Stimulus regret seems to be pretty widespread now. The undercurrent seems to be that, because unemployment is still 10% etc., the stimulus didn’t work or at least wasn’t cost effective. This conclusion is based on pattern matching thinking. Pattern matching assumes simple A->B correlation: Stimulus->Unemployment. Working backwards from that assumption, one concludes from ongoing high unemployment and the fact that stimulus did occur that the correlation between stimulus and unemployment is low.
There are two problems with this logic. First, there are many confounding factors in the A->B relationship that could be responsible for ongoing problems.

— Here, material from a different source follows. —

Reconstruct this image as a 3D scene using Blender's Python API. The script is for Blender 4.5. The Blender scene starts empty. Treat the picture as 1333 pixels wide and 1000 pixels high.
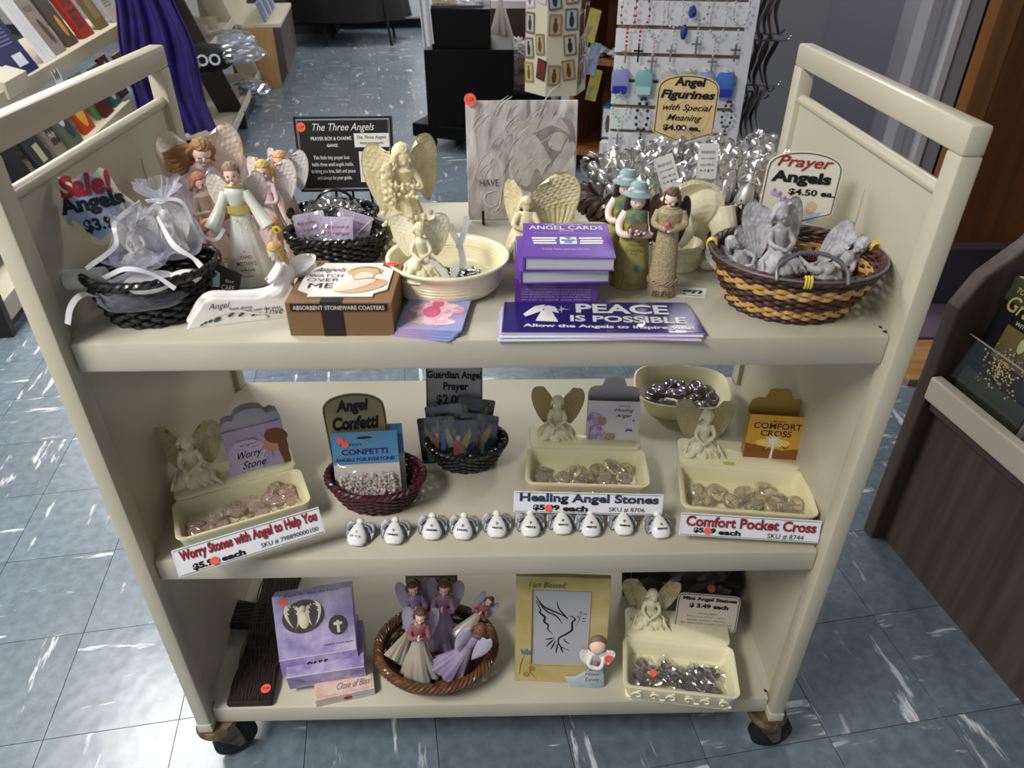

Second, there’s feedback between A and B, which also means that there are (possibly large) intervening stocks (integrations, accumulations). Stocks decouple the temporal relationship between A and B, so that pattern matching doesn’t work .
Consider three possible worlds, schematically below. The blue scenario is the economy’s trajectory with no intervention. In the green scenario, stimulus spending is used, and it works, making recovery faster. In the red scenario, stimulus is counterproductive. If one evaluates the stimulus early, without accounting for delays and accumulation, one can’t help but conclude that the stimulus has failed, because things got worse. Pattern matching doesn’t account for the fact that things might have gotten worse more slowly.
For a politician evaluated by people who ignore system structure, this is a no-win situation. As long as things get worse, blame follows, regardless of what policy is chosen.
I’m not arguing that stimulus works, just that the public debate about it is vacuous. There’s little talk about delays, feedback, let alone model-driven discussion of the outcome, i.e. the only perspective through which one can understand the problem is largely confined to a small circle of wonks.